Level 1 and Level 2 TTCAN implementations

The TTCAN protocol provides two possible levels of synchronisation quality Level 1 and Level 2. In Level 1 the synchronisation tolerance is greater than in Level 2. Furthermore the NTU in Level 1 is equal in duration to a nominal CAN bit time and may be derived directly from the CAN protocol engine. However, in Level 2 the duration of an NTU is a predefined fraction of the physical second. Fig.6 provides some insight into Level 2 synchronisation mechanisms. With reference to the left-hand portion of Fig.6 , the line labelled C represents the ratio of oscillator periods to NTU ticks in the master node. This ratio is referred to as the Time Unit Ratio (TUR). NTU clocks in other nodes may run faster (line A) or slower (line E) than master node's clock, mainly due to the effects of oscillator drift. Local adjustment of the TUR for these clocks restores the time velocity consistency between nodes. Also illustrated on the left-hand portion of Fig.6 is the potential for phase differences between distributed clocks (lines B and D). Using a local offset register compensates for this potential error source. The right hand side of Fig.6 illustrates a conceptual implementation of these synchronisation mechanisms. Another feature of a Level 2 implementation is the ability to synchronise the TTCAN network to an external time reference such as that available from a GPS system. This feature helps in the realisation of complex tightly coupled applications distributed over multiple networks.

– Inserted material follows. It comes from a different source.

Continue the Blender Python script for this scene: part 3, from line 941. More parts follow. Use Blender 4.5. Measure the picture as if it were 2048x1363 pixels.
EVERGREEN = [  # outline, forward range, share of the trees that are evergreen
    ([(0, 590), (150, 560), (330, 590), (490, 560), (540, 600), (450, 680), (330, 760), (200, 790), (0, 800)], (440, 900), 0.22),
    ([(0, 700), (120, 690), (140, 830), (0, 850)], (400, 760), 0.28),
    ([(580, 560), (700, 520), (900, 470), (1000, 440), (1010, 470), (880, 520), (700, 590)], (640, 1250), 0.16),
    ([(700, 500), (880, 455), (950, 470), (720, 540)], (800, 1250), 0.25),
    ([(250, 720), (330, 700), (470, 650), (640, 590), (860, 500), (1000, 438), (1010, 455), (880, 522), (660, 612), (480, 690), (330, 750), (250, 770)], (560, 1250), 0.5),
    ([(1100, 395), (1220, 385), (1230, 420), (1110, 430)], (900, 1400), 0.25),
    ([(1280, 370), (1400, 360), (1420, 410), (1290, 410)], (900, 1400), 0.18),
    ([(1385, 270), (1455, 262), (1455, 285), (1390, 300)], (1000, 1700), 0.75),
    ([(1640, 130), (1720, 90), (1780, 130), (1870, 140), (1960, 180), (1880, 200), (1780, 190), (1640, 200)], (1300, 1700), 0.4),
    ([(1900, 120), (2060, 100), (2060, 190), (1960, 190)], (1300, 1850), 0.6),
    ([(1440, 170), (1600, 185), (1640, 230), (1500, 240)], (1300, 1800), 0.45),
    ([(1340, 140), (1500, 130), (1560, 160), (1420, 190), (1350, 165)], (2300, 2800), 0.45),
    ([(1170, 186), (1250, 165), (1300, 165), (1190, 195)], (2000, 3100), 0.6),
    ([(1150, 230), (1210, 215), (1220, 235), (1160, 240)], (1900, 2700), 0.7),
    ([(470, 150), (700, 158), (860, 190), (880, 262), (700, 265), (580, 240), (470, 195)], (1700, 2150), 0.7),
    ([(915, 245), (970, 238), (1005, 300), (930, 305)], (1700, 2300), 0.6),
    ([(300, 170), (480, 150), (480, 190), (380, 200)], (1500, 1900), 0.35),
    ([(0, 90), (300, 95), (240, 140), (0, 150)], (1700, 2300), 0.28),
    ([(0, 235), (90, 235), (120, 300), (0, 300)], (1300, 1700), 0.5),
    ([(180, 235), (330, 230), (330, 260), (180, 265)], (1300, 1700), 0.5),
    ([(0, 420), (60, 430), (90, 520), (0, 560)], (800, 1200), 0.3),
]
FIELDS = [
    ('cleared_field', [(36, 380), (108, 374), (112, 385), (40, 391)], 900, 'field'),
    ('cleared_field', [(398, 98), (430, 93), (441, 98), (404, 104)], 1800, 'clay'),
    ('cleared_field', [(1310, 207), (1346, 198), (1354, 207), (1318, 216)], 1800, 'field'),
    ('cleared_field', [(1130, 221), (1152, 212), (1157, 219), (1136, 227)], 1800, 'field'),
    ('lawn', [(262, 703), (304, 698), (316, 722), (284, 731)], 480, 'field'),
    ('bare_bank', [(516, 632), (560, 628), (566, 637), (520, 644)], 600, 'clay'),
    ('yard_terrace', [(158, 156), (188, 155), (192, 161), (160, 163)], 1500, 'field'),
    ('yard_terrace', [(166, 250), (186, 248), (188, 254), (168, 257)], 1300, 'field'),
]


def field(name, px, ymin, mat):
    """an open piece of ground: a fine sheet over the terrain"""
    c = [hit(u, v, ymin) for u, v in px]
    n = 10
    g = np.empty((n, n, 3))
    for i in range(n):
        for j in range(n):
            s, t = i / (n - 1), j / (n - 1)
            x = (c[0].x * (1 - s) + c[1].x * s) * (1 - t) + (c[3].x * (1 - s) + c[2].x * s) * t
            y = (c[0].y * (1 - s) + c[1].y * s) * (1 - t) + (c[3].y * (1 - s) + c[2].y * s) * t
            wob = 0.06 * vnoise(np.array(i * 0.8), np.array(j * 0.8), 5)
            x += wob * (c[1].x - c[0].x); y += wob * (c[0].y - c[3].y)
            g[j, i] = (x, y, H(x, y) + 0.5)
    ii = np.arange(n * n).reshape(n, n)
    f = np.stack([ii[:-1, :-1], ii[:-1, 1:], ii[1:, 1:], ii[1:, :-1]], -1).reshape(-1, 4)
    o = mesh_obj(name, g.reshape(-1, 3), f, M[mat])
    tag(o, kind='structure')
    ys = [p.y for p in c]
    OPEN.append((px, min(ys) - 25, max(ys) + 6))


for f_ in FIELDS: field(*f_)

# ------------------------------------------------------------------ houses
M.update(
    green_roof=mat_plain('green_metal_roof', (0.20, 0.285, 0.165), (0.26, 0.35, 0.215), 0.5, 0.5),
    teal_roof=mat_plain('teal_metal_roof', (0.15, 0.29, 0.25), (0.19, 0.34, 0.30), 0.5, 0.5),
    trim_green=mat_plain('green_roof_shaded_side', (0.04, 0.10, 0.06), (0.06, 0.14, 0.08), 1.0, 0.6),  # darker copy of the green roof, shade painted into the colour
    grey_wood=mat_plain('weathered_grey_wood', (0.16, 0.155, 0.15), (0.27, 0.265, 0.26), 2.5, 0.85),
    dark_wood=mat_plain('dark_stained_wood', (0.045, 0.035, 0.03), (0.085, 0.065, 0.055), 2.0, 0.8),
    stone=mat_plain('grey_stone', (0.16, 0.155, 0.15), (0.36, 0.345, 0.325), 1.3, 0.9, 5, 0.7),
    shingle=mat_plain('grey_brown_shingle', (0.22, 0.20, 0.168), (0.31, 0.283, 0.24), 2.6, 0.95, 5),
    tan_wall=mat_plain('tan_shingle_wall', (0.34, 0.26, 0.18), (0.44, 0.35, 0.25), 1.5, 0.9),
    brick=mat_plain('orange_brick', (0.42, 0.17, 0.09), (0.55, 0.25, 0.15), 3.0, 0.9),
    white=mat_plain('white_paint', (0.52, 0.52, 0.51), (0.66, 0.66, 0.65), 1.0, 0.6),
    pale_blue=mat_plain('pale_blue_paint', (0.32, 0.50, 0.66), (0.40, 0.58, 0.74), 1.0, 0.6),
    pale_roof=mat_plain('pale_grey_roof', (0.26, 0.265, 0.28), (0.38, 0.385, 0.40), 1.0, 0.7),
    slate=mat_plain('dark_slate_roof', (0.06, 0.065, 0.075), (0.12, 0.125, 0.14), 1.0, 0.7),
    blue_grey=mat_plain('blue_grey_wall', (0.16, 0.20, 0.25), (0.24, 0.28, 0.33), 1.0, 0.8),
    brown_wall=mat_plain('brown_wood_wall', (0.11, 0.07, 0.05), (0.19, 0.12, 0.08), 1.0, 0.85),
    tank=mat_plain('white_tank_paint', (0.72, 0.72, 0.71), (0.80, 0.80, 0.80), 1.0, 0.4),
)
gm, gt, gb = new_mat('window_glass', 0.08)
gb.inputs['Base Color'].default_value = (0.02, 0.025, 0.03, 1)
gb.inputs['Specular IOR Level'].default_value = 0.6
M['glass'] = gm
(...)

Figure 6. Time Unit Ratio and Local Offset

Fault tolerance of Time Master

All time-triggered communications on a TTCAN network are referenced to the occurrence of a Reference Message, which is released by the current Time Master of the network. Thus the protocol ensures the fault tolerant function of the Time Master. In the event of the Time Master failing another potential Time Master performs its synchronisation function by transmitting a Reference message. Any one of 8 nodes in a TTCAN network can act as a potential Time Master.